We're getting towards the end of the National Standards document and what a journey of learning it has been so far. I'm going to skip unit 6.4.3. as it relates to health and safety issues in the workplace and seems more geared towards larger organisations rather than the solo driving instructor. Besides keeping your car clean and well serviced there's not a lot to be done within our working environment.
   Unit 6.5.1. Is much more useful as it relates to the continued professional development of driving instructors. A subject close to all our hearts. the first item of the performance standards column tells us we must identify the skills, knowledge and understanding needed to be a driving instructor and evaluate our performance against this standard. I take my criteria straight from the official texts such as The Driving Instructor's Handbook and the official DVSA books. If you're teaching this then you can't go wrong. I hear some instructors argue against some of the points made in the books and choose to do things differently but that's not for me. Methods of teaching will differ between instructors but the overall syllabus must remain a constant I say. We've all got to conform to legal requirements too or there'll be trouble ahead.
   Keeping up to date with changes in the industry and adapting to any changes is extremely important. I tend to get my information from the driving instructor trade magazines which can often be found lurking around the test centre. There's a lot of repeat content in these magazines so a quick scan read usually picks up any points of interest. the main changes have been in the areas of marketing and client-centred learning in recent times. 
   We need to get feedback on such matters using training records of previous pupils. I don't keep mine. When they've passed I throw the records away. My scruffy writing makes for hard reading and I'd never look at them again. We can get advice from managers if we have a manager or from our instructor colleagues. I find instructors are loath to criticize or offer advice to each other. Most talk in test centres is anecdotal and tends to back up an instructor no matter if they are right or wrong. Nobody likes to be confrontational.
   We need to identify any gaps in our knowledge and set objectives for our ongoing development. I'm all for a bit of self improvement but as we all work in isolation it can be difficult to see where the gaps are. I tend to seek feedback from pupils by letting them set the agenda for the lesson. They come up with some good ideas sometimes which I take on board. There are plenty of training events conducted nationwide but they are usually on a working day and tend to be far away making them difficult to attend. I really must make the effort to attend one of these roadshow events at some point. 
   Keeping a reflective log is a technique used in many a professional environment. I tend to keep a small notebook handy. I write down a quick note of anything of interest that I've seen or heard which then gives me blog ideas. I try to learn by writing this, see. It means I have to do a bit of research and find things out. You could say that this is my reflective blog!

Saturday, 2 August 2014

Good Learners Gone Bad.

road safety experts in Nottingham

The threat of violence against driving instructors.

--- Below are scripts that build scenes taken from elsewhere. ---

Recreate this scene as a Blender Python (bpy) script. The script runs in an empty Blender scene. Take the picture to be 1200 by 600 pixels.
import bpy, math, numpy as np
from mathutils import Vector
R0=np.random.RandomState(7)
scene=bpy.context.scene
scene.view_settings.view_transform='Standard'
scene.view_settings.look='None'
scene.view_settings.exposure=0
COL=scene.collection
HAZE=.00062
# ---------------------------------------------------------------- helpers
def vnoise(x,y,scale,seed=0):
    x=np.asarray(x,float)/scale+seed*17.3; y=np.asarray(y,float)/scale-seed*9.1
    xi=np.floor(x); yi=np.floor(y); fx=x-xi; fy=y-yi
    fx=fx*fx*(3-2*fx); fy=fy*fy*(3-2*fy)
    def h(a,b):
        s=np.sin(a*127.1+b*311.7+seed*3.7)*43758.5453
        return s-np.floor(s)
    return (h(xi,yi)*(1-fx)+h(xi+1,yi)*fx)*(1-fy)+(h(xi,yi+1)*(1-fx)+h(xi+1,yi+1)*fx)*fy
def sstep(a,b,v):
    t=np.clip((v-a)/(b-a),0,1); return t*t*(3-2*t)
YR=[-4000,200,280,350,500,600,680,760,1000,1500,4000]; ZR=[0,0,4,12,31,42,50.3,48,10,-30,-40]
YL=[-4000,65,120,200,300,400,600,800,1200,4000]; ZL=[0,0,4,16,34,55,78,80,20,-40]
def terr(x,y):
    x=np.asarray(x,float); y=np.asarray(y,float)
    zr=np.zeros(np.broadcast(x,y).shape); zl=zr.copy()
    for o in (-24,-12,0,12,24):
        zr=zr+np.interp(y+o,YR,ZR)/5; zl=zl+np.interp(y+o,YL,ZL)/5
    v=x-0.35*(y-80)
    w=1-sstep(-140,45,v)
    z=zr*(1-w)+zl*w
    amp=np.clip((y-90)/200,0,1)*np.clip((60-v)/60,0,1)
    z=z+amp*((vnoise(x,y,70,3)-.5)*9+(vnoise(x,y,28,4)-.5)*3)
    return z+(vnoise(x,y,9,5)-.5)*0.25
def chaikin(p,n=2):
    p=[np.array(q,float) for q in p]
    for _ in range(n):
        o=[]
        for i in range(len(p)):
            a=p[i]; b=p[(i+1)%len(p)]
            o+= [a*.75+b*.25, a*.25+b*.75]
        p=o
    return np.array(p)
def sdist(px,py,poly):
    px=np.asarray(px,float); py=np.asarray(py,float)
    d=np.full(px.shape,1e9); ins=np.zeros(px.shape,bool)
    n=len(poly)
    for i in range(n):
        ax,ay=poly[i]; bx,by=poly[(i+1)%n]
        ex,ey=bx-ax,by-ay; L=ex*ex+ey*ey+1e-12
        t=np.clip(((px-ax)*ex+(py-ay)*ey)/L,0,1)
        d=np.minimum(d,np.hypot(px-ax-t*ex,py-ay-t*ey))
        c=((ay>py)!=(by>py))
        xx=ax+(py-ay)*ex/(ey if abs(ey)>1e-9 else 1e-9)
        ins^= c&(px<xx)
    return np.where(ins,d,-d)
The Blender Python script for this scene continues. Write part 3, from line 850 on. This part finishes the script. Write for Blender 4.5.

Looking at unit 6.4.2. of the National Standards Document I see that most of the Performance Standards information is directed towards organisations rather than individual instructors which most of us are. I have been with a couple of franchises over the years and neither had any kind of policy regarding threatening behaviour towards instructors. The terms and conditions documents mainly focussed on the financial and time keeping aspects of the job. There were never any guidelines about what to do if attacked.
   It would have been useful to have had a policy to present to learners upon beginning a course so they are aware that threatening behaviour will not be tolerated. The DIA code of conduct doesn't mention this either. It is purely the instructor's obligation towards the pupil. Perhaps we should put more emphasis on the pupil's obligations towards their instructor?
   The knowledge and understanding requirements raise some interesting questions. I have never read a health and safety in the workplace document that was much use to people who work in vehicles. I've never had a fire extinguisher or first aid kit in the car once. I don't know if I'm legally obliged to do so. Perhaps I should go and find out.
 The extent and limits of our obligation to protect learners from the risk of physical or verbal violence during sessions is an interesting one. Does it mean a threat from third parties? I don't know what I would do if a learner was attacked by another angry driver. I like to think it would never happen. You can be in real trouble if you physically restrain someone these days. Where would you find out what is acceptable? I wouldn't know if I'm prepared to put myself in harm's way for a learner or if I'm even obliged to. I like to think my bravery would save the day.
  Interpreting body language and tone of voice is second nature to an experienced instructor I would say. Sometimes a pupil can tense up and then it's just time to lay off the instruction for a while and have an easy drive. Let things cool down. I find pupils always apologise during the next lesson if they think they've been difficult. There's usually a reason behind it that has nothing to do with driving lessons. There are limits to how much we can defend ourselves but I don't know what these are either. No info on where I would find out which is a downfall in this document. 
  A lot of difficult situations can be avoided just by the instructor being calm and consistent themselves. Takes a bit of effort sometimes. There are times when I can hear annoyance creeping into my voice and I have to control it. Nobody wants an angry instructor. We set an important example by how we act in the car. By keeping it relaxed and professional we can go a long way towards avoiding any unpleasantness. Happy days.